The police officers accused of attacking Michael Mineo were acquitted yesterday. Jurors were apparently unconvinced by the ambiguous physical evidence they saw, and the prosecution succeeded in undermining Mineo’s credibility.
“It would seem that the prosecution allowed the victim to go on trial,” Al Sharpton said, according to the Post.
The Times concludes that it was “a case that recalled some of the city’s most notorious police brutality episodes but never generated as much public outcry or departmental change.”
In other news from the courts: Yvonne Fernandez, the woman accused of threatening a fellow Astor juror, is mystified by the version of events that Judith DeMarco shared yesterday. Reports the Post:
Fernandez, a producer for TruTV, said she became friendly with DeMarco and once told her that she briefly dated “the president of the Latin Kings” when she was 16.
But that was years ago, she said: “I’m 52. I have a good job, a beautiful home. It’s crazy that she said I came at her with gang signs.”

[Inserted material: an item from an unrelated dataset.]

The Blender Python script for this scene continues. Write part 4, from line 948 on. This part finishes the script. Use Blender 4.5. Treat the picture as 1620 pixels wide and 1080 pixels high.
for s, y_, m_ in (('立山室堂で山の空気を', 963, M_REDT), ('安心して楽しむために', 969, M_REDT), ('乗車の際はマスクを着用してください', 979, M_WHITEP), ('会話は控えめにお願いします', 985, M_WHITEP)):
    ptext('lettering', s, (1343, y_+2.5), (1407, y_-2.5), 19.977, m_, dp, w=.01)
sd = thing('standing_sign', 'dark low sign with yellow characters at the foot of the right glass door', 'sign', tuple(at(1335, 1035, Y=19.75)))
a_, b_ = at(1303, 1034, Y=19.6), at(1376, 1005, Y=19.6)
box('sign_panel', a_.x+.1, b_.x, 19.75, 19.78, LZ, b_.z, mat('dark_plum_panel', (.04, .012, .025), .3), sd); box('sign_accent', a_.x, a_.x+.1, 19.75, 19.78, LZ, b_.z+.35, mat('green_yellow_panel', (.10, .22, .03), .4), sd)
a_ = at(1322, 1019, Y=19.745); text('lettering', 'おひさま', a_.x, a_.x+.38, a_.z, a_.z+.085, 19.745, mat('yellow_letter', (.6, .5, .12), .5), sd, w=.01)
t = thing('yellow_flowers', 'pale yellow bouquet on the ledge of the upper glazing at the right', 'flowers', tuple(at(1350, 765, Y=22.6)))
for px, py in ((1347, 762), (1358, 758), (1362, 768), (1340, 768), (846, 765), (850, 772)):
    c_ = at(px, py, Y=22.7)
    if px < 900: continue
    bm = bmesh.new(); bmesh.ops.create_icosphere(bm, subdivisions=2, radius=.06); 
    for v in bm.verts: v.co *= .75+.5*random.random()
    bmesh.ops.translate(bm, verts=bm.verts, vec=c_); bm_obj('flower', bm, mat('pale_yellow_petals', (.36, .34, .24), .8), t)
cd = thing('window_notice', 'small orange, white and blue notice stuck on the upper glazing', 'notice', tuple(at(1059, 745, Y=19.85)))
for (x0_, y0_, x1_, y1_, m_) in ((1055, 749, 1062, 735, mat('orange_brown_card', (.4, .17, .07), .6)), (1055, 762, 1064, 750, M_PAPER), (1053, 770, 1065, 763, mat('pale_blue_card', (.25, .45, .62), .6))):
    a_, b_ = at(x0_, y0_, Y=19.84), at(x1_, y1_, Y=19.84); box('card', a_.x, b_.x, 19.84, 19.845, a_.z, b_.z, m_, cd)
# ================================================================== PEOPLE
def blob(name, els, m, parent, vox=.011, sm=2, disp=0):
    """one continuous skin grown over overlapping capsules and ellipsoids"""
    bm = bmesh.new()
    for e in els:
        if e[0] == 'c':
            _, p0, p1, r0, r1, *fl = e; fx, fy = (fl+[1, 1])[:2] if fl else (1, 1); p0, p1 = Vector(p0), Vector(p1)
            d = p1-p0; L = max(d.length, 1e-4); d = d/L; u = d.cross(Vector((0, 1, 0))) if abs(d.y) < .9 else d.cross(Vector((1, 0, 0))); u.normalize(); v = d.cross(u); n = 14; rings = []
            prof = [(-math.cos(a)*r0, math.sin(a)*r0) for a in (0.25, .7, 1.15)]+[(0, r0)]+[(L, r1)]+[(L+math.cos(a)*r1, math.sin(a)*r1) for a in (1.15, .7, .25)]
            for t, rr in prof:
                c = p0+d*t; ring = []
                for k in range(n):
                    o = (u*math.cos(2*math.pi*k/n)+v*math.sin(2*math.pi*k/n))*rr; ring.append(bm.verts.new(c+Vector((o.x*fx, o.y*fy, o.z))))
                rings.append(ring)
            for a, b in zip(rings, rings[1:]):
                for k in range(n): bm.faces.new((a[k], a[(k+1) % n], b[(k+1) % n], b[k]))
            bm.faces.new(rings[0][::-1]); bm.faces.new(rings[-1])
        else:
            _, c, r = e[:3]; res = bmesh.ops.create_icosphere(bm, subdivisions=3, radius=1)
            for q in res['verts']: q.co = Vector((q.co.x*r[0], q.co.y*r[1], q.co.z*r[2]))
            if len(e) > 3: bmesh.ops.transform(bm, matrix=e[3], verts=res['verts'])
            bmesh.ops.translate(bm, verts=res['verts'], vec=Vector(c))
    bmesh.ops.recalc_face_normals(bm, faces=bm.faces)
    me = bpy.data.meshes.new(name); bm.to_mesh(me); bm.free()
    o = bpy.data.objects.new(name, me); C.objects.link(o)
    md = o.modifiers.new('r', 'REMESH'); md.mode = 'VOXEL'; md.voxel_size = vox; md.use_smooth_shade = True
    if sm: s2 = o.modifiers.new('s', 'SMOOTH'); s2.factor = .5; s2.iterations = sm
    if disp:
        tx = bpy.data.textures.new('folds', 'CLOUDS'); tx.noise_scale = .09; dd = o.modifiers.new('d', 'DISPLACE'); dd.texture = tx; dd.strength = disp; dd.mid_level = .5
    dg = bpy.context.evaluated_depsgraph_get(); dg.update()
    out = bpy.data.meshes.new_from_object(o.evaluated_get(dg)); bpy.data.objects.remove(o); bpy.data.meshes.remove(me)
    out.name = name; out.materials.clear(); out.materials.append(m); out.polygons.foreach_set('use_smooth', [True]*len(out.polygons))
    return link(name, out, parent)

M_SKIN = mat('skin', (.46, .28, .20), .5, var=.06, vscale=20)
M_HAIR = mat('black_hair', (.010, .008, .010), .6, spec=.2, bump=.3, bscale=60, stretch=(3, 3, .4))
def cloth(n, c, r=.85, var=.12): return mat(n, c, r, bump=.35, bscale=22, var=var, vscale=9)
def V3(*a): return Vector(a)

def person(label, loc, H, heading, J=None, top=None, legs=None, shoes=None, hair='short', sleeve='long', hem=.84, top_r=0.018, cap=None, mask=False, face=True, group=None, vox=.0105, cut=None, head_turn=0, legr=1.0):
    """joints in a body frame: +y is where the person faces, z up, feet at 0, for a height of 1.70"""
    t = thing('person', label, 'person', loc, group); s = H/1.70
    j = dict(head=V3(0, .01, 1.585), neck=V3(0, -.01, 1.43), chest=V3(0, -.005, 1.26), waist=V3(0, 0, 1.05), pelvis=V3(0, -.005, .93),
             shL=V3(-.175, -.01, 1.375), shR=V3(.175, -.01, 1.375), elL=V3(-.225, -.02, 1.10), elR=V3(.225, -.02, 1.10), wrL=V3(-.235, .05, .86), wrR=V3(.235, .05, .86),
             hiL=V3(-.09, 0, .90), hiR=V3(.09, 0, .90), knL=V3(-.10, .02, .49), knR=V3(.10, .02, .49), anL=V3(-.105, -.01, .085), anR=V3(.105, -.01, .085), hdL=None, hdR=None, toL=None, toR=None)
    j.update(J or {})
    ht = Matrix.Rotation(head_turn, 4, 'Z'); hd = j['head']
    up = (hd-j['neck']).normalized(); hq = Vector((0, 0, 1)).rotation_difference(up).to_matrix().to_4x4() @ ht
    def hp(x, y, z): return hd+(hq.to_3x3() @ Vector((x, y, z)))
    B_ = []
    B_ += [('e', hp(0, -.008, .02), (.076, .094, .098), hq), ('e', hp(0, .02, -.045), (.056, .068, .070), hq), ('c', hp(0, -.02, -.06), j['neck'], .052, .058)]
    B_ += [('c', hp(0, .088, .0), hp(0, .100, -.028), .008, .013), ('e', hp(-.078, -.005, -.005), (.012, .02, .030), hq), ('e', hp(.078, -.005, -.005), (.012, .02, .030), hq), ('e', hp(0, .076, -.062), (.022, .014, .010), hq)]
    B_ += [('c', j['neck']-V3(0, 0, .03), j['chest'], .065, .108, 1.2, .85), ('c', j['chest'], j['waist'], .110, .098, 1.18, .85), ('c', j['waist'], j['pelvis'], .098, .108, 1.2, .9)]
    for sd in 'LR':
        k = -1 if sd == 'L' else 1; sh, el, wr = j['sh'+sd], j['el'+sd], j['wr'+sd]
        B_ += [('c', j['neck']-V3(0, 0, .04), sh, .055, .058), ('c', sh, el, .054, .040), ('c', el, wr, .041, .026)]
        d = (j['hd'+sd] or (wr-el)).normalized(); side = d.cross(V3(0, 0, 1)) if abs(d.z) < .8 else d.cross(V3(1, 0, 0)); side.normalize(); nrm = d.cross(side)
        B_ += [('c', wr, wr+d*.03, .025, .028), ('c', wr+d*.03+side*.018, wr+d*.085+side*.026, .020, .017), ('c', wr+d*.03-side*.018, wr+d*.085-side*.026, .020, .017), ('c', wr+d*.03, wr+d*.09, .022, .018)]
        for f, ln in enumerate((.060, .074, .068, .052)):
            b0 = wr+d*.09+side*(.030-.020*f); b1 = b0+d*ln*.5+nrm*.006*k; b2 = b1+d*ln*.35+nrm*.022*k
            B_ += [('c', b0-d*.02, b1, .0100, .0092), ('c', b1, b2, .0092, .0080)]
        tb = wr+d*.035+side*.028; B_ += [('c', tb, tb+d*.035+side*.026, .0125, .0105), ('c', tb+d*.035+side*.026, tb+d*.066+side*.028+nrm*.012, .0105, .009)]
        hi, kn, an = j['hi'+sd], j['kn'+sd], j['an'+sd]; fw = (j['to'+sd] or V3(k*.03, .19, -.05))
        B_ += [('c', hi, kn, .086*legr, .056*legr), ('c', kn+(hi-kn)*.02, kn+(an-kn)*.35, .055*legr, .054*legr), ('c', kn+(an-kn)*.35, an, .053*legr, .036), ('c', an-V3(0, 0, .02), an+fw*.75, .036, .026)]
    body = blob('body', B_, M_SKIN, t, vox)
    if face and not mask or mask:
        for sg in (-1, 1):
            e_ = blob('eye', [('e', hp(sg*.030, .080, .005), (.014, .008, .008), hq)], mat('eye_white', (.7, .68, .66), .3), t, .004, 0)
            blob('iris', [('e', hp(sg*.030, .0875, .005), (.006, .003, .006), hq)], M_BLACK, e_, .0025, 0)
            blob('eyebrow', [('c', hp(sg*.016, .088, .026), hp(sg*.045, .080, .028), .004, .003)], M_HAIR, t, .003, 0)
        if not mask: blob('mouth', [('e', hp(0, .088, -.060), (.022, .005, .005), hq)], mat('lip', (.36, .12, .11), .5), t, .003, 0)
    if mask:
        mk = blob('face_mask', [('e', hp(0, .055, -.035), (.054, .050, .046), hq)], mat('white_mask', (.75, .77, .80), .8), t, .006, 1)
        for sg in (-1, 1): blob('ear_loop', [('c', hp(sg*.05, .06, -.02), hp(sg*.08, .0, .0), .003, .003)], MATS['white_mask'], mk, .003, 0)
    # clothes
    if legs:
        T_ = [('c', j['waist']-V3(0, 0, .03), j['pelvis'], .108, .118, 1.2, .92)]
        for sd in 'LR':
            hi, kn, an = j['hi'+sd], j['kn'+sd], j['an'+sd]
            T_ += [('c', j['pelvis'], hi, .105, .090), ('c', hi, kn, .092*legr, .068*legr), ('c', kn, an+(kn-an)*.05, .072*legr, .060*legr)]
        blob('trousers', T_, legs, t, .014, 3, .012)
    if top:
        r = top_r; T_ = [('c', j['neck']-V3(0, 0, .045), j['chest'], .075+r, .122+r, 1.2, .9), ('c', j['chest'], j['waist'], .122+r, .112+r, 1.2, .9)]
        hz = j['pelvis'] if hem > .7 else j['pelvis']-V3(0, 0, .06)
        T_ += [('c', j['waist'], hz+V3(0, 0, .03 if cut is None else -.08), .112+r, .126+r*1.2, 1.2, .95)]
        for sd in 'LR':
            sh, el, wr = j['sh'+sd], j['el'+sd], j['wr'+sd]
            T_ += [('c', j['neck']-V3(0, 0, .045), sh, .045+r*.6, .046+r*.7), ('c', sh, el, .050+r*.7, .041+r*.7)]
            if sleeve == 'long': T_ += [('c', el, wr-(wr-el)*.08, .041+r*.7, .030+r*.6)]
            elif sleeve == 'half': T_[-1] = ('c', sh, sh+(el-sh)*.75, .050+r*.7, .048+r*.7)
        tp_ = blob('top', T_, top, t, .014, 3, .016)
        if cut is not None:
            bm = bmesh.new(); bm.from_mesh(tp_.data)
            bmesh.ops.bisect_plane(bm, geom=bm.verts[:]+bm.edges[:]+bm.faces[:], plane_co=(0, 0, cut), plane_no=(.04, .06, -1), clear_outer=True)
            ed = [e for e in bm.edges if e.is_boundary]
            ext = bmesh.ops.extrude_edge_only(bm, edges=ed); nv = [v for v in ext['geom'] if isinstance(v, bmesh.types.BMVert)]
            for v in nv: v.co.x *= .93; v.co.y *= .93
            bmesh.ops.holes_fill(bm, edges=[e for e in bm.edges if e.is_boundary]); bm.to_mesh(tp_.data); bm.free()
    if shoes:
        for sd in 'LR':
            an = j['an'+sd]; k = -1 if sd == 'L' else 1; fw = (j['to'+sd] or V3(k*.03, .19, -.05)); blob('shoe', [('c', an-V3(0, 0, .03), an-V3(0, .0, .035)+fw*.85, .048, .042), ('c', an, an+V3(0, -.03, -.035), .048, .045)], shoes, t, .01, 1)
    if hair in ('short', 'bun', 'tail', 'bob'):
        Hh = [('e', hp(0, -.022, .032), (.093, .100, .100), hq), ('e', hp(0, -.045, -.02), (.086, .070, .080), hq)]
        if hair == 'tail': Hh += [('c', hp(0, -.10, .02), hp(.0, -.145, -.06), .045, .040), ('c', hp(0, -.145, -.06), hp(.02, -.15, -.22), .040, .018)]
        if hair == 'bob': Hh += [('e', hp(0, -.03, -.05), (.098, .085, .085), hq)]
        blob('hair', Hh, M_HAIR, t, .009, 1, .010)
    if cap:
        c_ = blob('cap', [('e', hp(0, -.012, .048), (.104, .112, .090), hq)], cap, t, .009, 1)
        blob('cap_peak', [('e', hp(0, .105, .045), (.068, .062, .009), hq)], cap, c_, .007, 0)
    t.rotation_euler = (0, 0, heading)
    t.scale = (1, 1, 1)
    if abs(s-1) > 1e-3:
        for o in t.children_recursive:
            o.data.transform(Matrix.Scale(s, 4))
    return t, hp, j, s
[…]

The Times adds that, according to Fernandez, her confrontation with DeMarco ended with hugging and crying together in the bathroom–a “pleasant voice-mail message” also followed. So she was shocked to learn that her supposed aggression had left DeMarco unable to render a fair verdict.
“All this is very surprising,” she told The Times.
Today in murders: the Daily News reports that a middle-aged Brooklyn couple killed last year were wrapped up in shady business. Four co-conspirators were charged yesterday for the “financial schemes” they had apparently hatched with the couple–a divorce lawyer and a mediator:
Prosecutors say the four people busted Monday were in cahoots with the couple to steal $1 million from clients–and probers think the scam may have led to the murders.
“It was kind of the thieves turning on each other,” one law enforcement source said. “We just hope something shakes out from these arrests.”